On December 8, the 9th circuit struck down Nevada’s law, requiring an initiative petition to contain 10% of the last vote cast in each of 13 counties (Nevada has 17 counties). The case is ACLU v Lomax, no. 04-17033.
The decision was not surprising, since in 2003 the 9th circuit had also struck down a similar distribution requirement for Idaho initiatives.
The basis for these decisions is highly theoretical, and depends on the Equal Protection portion of the 14th amendment. Counties vary in population. State laws that require any type of statewide petitions to contain a certain number of signatures in a certain number of counties discriminate in favor of voters who live in small-population counties, and against voters who live in large-population counties. For example, even if every voter in Nevada’s two largest counties wanted to sign a particular initiative petition, but no voters in any other counties wanted to sign it, that initiative could not get on the ballot under the Nevada law. Yet the two largest counties have 87% of Nevada’s population.
Yet, if the situation were reversed, and an initiative was wildly popular in Nevada’s 15 smallest-population counties, and had no support in the two largest counties, it could qualify.
The only state that still has a county-distribution requirement for statewide candidate petitions is Pennsylvania.
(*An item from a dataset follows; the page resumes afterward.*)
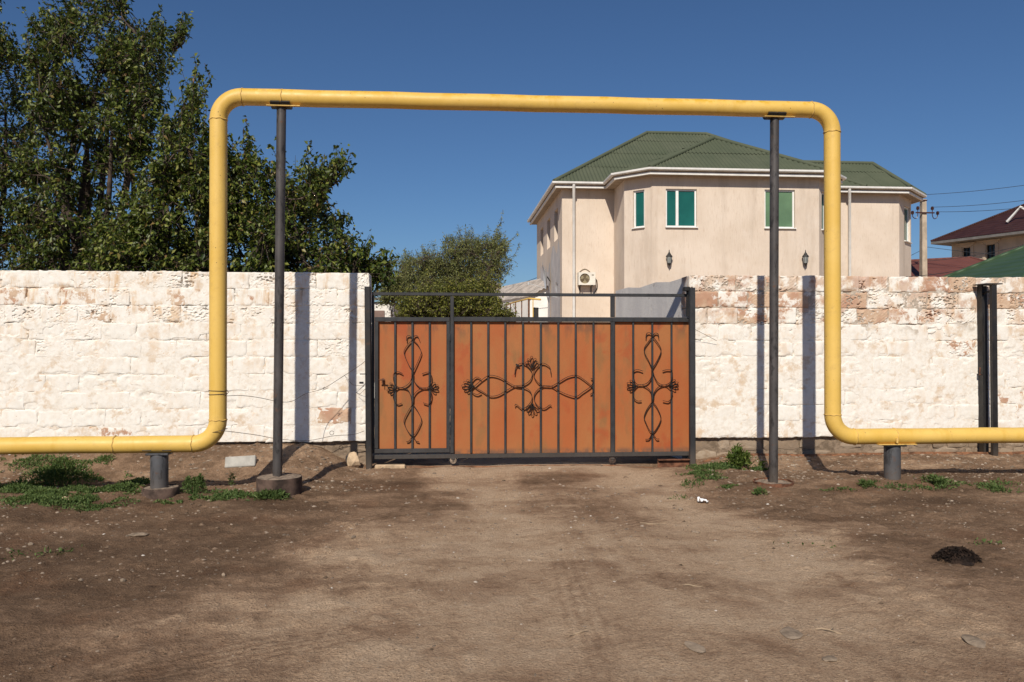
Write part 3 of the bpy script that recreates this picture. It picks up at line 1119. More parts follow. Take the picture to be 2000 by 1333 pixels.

Pennsylvania requires candidates seeking a place on a statewide primary ballot to collect 2,000 signatures, with a certain number of signatures in each of 10 counties. It is overwhelmingly likely that this law would be invalidated, if someone were to sue. Pennsylvania state courts have upheld the law in the past, but those decisions were erroneous. No federal court has upheld the Pennsylvania distribution requirement. The Pennsylvania requirement applies to state office only, not federal office, but that is no defense.